The Government Investment Account (GIA), which represents the government’s share of funds in the Pula Fund, was valued P13.9 billion in September, staging a slow recovery. The account dropped from 2019’s P18.3 billion to P2.8 billion by end of December 2020, the lowest balance on record, and finished 2021 with a P5.6 billion. While the GIA has been on upward trajectory in the past 11 months, it is half of what it uses to be at its peak. Prior to the financial crisis of 2008/9, the government investment account had a healthy balance of P30.5 billion in December 2008.
The Finance ministry says it’s implementing fiscal sustainability to improve revenue collection and contain expenditure in efforts to return to budget surpluses – using the extra cash to grow the GIA and maintain it as a fiscal buffer against future shocks. Serame has reiterated that there is urgent need to contain expenditures in order to manage the fiscal deficit, which is the main driver of the declining GIA. The government has been plagued by budget deficits since 2017, adding up to P35 billion in the past three years.
Though the government’s fiscal position appears to be improving, with the finance ministry expecting a budget surplus of P104 million for the financial year 2021/2022, it has disclosed that the budget deficit for the current 2022/2023 financial year will be as high as P6.9 billion, before narrowing down to P163 million outrun in 2023/2024 financial year. The country is expected to return to budget surplus of P355 million in 2024/2025 and P1.2 billion for 2025/2026 financial year.

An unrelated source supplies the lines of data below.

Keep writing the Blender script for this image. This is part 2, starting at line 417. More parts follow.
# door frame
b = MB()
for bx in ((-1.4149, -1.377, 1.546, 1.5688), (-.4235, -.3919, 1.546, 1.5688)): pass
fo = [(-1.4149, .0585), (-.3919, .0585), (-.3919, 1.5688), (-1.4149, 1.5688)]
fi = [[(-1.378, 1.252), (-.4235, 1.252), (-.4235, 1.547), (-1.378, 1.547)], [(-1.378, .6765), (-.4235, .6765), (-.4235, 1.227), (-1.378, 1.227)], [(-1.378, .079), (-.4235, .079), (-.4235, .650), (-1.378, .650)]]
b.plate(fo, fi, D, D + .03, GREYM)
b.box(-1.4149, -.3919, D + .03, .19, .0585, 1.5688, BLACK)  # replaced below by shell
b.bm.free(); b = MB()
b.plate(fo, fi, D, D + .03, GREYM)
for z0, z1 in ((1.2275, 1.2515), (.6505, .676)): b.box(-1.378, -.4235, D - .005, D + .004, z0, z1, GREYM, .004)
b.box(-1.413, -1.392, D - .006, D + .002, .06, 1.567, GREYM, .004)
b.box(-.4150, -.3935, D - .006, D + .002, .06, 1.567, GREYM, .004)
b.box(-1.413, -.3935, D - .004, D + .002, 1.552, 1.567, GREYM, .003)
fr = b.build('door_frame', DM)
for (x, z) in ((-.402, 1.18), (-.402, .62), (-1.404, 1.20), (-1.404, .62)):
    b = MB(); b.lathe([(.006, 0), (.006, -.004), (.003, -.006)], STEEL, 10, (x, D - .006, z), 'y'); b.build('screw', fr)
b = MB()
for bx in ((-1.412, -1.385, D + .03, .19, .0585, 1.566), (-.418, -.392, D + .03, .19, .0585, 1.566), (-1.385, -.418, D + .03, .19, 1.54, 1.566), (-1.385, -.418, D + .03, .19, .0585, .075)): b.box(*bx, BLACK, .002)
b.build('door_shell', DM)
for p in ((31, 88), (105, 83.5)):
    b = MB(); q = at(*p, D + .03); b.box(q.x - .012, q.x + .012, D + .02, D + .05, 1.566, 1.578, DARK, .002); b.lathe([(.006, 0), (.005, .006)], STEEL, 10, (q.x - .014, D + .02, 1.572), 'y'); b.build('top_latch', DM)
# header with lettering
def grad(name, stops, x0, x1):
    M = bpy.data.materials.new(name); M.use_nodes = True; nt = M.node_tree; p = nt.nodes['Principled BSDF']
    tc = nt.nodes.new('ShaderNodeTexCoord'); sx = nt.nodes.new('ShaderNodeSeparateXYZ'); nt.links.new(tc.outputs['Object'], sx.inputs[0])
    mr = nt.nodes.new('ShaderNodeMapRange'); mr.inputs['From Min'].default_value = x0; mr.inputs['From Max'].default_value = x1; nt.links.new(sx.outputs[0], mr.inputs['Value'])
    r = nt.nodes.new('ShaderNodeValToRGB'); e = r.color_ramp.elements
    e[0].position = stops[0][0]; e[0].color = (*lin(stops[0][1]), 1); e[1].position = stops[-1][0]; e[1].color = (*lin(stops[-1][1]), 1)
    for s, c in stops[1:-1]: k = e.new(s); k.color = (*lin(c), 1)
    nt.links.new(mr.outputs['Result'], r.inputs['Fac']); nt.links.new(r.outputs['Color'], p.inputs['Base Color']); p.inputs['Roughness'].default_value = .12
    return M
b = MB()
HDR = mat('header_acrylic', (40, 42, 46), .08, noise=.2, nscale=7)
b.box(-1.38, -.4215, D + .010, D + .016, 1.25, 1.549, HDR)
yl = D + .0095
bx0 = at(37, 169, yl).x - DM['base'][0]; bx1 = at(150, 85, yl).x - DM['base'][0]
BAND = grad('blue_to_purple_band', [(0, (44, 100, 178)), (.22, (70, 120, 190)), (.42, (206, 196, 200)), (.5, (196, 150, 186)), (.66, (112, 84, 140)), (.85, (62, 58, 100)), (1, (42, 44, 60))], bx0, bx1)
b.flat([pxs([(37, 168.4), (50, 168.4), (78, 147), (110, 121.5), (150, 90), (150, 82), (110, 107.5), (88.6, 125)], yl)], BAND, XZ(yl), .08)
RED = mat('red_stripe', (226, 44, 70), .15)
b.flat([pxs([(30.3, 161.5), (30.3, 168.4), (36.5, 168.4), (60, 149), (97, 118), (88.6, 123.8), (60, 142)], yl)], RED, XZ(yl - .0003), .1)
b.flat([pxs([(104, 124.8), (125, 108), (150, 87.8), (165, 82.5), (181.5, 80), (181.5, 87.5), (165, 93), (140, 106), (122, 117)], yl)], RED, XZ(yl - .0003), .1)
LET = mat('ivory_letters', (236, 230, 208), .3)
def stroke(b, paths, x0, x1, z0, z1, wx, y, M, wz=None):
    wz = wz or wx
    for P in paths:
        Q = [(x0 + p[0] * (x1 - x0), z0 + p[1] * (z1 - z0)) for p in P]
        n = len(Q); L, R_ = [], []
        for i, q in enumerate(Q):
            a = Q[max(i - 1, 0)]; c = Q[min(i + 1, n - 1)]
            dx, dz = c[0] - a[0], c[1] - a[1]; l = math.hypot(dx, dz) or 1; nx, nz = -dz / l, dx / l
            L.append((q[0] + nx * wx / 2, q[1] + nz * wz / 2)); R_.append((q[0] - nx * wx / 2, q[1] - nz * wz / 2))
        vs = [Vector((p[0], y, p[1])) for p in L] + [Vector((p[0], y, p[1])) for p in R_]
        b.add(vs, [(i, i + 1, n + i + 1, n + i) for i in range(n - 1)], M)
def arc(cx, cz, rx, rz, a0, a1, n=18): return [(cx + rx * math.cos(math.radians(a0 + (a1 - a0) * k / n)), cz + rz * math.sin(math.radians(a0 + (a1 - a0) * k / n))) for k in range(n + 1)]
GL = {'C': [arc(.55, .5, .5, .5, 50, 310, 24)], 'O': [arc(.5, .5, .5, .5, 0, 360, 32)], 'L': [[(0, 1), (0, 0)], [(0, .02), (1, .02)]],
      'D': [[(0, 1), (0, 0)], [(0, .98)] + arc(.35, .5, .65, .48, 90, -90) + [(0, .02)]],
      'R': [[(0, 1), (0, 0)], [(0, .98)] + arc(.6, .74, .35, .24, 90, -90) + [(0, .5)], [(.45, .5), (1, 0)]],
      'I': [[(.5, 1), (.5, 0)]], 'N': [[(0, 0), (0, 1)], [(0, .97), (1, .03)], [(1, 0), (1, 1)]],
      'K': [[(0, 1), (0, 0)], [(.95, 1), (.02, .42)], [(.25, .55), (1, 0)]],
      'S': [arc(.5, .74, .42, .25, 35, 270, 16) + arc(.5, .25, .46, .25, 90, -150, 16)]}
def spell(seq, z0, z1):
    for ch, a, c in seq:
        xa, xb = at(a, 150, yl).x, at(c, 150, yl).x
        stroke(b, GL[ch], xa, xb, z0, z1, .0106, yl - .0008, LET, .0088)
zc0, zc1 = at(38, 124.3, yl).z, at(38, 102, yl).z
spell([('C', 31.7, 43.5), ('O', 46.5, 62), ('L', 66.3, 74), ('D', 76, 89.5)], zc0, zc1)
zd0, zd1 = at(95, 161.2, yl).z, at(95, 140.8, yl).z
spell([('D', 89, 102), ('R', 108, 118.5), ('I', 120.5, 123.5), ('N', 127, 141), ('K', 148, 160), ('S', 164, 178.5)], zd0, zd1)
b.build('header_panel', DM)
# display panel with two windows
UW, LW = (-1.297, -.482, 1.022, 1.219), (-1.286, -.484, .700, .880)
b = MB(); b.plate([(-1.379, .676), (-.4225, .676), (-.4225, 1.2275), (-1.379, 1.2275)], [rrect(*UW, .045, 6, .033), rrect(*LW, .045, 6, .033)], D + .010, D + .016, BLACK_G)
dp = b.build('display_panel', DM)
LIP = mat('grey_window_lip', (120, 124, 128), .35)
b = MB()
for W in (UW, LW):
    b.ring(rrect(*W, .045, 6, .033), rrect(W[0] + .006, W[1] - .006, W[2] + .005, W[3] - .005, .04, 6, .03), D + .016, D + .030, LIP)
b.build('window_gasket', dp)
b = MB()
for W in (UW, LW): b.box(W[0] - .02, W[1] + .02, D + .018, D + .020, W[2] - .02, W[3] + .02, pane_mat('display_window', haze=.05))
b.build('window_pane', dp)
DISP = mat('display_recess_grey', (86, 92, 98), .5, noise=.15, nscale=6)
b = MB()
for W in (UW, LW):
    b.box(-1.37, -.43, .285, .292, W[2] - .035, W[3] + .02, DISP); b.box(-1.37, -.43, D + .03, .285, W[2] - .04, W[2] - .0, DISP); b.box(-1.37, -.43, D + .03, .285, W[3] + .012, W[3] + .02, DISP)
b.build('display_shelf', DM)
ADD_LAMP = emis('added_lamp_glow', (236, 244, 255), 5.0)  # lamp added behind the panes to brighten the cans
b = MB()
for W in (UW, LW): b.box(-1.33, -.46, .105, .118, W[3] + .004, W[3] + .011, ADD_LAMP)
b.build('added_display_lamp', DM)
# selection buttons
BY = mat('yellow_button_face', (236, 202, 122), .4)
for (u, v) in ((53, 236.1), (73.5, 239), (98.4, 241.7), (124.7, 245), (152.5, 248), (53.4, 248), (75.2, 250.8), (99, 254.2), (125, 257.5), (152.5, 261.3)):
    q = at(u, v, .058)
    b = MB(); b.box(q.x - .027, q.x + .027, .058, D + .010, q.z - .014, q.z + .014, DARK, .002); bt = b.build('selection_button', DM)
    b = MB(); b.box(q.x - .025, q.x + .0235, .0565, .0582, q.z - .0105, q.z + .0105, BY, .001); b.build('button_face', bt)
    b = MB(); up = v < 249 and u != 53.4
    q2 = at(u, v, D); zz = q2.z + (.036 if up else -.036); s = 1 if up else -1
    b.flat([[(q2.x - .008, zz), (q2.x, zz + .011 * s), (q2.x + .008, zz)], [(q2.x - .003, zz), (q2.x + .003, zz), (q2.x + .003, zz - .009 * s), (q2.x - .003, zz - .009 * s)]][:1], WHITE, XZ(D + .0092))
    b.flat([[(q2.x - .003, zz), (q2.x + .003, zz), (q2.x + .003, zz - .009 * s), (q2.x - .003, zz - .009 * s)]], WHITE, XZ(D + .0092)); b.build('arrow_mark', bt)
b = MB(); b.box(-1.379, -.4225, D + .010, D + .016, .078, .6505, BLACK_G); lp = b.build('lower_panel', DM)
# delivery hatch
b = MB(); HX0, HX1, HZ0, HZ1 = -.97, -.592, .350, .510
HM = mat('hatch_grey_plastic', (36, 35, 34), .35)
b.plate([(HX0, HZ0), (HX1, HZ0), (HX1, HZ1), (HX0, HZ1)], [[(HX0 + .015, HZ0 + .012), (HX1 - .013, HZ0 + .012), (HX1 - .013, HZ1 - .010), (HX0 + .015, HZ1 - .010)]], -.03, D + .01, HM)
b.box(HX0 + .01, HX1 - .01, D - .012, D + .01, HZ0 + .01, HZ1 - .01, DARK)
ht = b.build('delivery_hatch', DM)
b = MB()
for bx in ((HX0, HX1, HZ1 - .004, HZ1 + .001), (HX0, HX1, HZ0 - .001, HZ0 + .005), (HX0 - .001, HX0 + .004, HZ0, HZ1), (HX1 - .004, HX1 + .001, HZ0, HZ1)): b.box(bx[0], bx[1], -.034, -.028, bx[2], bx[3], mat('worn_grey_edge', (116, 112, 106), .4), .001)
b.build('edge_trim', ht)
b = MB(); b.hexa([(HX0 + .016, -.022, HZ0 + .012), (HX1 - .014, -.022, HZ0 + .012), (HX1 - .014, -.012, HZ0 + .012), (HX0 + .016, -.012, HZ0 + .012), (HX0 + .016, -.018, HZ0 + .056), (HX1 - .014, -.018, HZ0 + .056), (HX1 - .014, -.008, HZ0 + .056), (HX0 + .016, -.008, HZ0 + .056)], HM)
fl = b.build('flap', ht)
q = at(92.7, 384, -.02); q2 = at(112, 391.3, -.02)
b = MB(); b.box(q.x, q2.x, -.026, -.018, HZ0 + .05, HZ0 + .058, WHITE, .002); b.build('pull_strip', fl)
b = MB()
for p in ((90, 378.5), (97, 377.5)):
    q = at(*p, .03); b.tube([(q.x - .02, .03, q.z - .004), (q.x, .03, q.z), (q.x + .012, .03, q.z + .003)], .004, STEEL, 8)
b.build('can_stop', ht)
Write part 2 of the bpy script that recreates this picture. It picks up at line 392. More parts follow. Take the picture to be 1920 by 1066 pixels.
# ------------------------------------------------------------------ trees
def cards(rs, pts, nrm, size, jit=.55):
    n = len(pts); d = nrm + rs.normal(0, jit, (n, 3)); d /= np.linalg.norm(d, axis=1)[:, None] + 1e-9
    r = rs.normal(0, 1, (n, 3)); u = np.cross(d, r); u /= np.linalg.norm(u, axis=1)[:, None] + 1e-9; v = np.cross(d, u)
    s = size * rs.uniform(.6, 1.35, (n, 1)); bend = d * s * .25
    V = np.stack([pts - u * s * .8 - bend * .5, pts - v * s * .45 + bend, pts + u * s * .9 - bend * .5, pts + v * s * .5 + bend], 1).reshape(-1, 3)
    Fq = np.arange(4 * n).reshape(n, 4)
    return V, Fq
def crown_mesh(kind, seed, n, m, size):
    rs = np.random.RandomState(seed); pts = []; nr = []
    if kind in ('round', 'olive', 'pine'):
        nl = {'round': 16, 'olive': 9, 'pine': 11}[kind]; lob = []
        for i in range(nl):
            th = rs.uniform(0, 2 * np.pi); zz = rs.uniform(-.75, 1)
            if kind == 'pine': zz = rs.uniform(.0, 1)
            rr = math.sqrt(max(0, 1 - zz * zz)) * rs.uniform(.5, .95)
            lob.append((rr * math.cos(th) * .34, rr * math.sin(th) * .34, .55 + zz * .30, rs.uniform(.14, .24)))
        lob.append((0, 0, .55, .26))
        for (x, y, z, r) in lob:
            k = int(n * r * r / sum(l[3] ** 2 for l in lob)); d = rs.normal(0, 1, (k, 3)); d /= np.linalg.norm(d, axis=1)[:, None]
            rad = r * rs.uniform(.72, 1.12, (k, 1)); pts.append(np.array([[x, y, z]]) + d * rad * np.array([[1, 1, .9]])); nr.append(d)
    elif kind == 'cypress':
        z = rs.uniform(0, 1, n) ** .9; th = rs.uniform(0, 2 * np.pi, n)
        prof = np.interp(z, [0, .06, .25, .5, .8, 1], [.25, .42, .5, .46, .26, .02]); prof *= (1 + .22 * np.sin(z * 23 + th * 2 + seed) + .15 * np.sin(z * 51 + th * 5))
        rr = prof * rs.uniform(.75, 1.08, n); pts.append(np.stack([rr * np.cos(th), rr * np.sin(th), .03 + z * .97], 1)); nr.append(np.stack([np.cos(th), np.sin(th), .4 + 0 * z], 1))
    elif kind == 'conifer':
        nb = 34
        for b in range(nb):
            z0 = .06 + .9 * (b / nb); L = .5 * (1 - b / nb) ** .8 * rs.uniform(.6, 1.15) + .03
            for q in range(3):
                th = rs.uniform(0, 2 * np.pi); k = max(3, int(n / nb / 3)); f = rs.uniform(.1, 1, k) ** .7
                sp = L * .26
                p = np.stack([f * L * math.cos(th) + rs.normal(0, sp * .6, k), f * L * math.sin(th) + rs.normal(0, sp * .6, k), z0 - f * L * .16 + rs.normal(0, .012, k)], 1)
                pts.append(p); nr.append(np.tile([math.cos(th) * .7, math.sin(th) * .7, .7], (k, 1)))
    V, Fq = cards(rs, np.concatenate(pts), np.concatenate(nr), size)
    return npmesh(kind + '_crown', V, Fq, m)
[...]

As part of the fiscal sustainability measures, the Finance ministry is using a mixture of funding to smooth budget deficits without tapping into the GIA. In 2020, parliament changed the law to increase the domestic borrowing programme from P15 billion to P30 billion, and further increased the frequency of bond auctions from 4 to 12 auctions each year. From the ten bond auctions this year, the government has raised P10.1 billion, pushing government’s domestic debt to P23.4 billion, three times than the P6.8 billion in 2015/2016 financial year. As of June 2022, external loans amount to P17.4 billion, bringing total government debt to P40.9 billion. If you include other loans where the government is the guarantor, the total government debt is P47.8 billion.